● **Collected material**:
__________________________________________________

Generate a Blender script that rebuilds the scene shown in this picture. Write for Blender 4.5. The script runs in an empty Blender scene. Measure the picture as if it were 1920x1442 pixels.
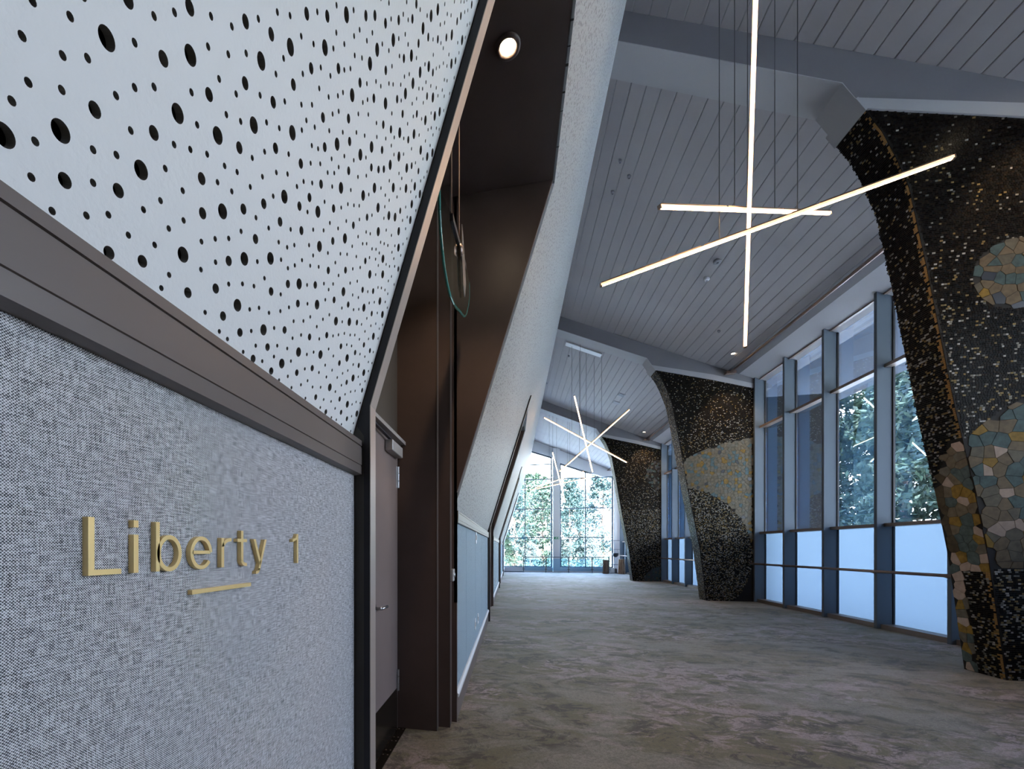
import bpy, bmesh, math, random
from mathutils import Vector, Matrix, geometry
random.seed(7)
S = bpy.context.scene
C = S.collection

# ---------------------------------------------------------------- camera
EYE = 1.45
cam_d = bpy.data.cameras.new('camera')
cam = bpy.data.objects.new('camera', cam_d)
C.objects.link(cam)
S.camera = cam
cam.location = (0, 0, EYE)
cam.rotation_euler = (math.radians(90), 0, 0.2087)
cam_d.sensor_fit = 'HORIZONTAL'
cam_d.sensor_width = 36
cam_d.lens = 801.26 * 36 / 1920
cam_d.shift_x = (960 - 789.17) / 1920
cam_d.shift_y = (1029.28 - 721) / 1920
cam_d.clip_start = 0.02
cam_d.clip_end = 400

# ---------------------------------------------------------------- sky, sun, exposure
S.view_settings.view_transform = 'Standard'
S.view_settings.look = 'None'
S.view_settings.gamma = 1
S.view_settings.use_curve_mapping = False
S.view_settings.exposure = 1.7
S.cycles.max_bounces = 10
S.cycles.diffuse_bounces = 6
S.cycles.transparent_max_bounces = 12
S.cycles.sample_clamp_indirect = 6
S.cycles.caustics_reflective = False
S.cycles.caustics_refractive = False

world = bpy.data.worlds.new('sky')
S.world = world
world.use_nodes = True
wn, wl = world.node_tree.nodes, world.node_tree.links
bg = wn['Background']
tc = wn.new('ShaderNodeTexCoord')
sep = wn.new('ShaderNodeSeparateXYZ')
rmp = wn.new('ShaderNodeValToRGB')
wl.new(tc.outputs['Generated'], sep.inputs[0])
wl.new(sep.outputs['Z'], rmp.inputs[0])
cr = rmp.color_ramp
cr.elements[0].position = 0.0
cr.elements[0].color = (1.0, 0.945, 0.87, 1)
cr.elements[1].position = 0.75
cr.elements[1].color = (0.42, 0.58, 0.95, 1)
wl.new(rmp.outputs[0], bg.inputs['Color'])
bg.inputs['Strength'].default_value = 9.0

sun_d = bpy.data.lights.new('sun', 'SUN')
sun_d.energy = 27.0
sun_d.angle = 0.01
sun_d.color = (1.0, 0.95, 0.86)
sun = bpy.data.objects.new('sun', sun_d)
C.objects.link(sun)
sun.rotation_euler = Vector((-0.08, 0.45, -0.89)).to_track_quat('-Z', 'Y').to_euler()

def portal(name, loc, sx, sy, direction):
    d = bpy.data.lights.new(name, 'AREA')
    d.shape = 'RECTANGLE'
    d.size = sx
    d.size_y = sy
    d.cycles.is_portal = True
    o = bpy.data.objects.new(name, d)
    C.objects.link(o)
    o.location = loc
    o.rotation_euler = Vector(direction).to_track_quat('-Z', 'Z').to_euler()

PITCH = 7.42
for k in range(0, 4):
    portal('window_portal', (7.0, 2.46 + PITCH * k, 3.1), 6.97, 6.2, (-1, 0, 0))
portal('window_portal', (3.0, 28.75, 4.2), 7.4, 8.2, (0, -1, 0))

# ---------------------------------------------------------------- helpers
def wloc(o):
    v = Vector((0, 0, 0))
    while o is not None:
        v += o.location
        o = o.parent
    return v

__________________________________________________

● **Your task**: Write the full listing out again with every line unchanged, but include no pictures.

● **Output for this exercise**:
Generate a Blender script that rebuilds the scene shown in this picture. Write for Blender 4.5. The script runs in an empty Blender scene. Measure the picture as if it were 1920x1442 pixels.
import bpy, bmesh, math, random
from mathutils import Vector, Matrix, geometry
random.seed(7)
S = bpy.context.scene
C = S.collection

# ---------------------------------------------------------------- camera
EYE = 1.45
cam_d = bpy.data.cameras.new('camera')
cam = bpy.data.objects.new('camera', cam_d)
C.objects.link(cam)
S.camera = cam
cam.location = (0, 0, EYE)
cam.rotation_euler = (math.radians(90), 0, 0.2087)
cam_d.sensor_fit = 'HORIZONTAL'
cam_d.sensor_width = 36
cam_d.lens = 801.26 * 36 / 1920
cam_d.shift_x = (960 - 789.17) / 1920
cam_d.shift_y = (1029.28 - 721) / 1920
cam_d.clip_start = 0.02
cam_d.clip_end = 400

# ---------------------------------------------------------------- sky, sun, exposure
S.view_settings.view_transform = 'Standard'
S.view_settings.look = 'None'
S.view_settings.gamma = 1
S.view_settings.use_curve_mapping = False
S.view_settings.exposure = 1.7
S.cycles.max_bounces = 10
S.cycles.diffuse_bounces = 6
S.cycles.transparent_max_bounces = 12
S.cycles.sample_clamp_indirect = 6
S.cycles.caustics_reflective = False
S.cycles.caustics_refractive = False

world = bpy.data.worlds.new('sky')
S.world = world
world.use_nodes = True
wn, wl = world.node_tree.nodes, world.node_tree.links
bg = wn['Background']
tc = wn.new('ShaderNodeTexCoord')
sep = wn.new('ShaderNodeSeparateXYZ')
rmp = wn.new('ShaderNodeValToRGB')
wl.new(tc.outputs['Generated'], sep.inputs[0])
wl.new(sep.outputs['Z'], rmp.inputs[0])
cr = rmp.color_ramp
cr.elements[0].position = 0.0
cr.elements[0].color = (1.0, 0.945, 0.87, 1)
cr.elements[1].position = 0.75
cr.elements[1].color = (0.42, 0.58, 0.95, 1)
wl.new(rmp.outputs[0], bg.inputs['Color'])
bg.inputs['Strength'].default_value = 9.0

sun_d = bpy.data.lights.new('sun', 'SUN')
sun_d.energy = 27.0
sun_d.angle = 0.01
sun_d.color = (1.0, 0.95, 0.86)
sun = bpy.data.objects.new('sun', sun_d)
C.objects.link(sun)
sun.rotation_euler = Vector((-0.08, 0.45, -0.89)).to_track_quat('-Z', 'Y').to_euler()

def portal(name, loc, sx, sy, direction):
    d = bpy.data.lights.new(name, 'AREA')
    d.shape = 'RECTANGLE'
    d.size = sx
    d.size_y = sy
    d.cycles.is_portal = True
    o = bpy.data.objects.new(name, d)
    C.objects.link(o)
    o.location = loc
    o.rotation_euler = Vector(direction).to_track_quat('-Z', 'Z').to_euler()

PITCH = 7.42
for k in range(0, 4):
    portal('window_portal', (7.0, 2.46 + PITCH * k, 3.1), 6.97, 6.2, (-1, 0, 0))
portal('window_portal', (3.0, 28.75, 4.2), 7.4, 8.2, (0, -1, 0))

# ---------------------------------------------------------------- helpers
def wloc(o):
    v = Vector((0, 0, 0))
    while o is not None:
        v += o.location
        o = o.parent
    return v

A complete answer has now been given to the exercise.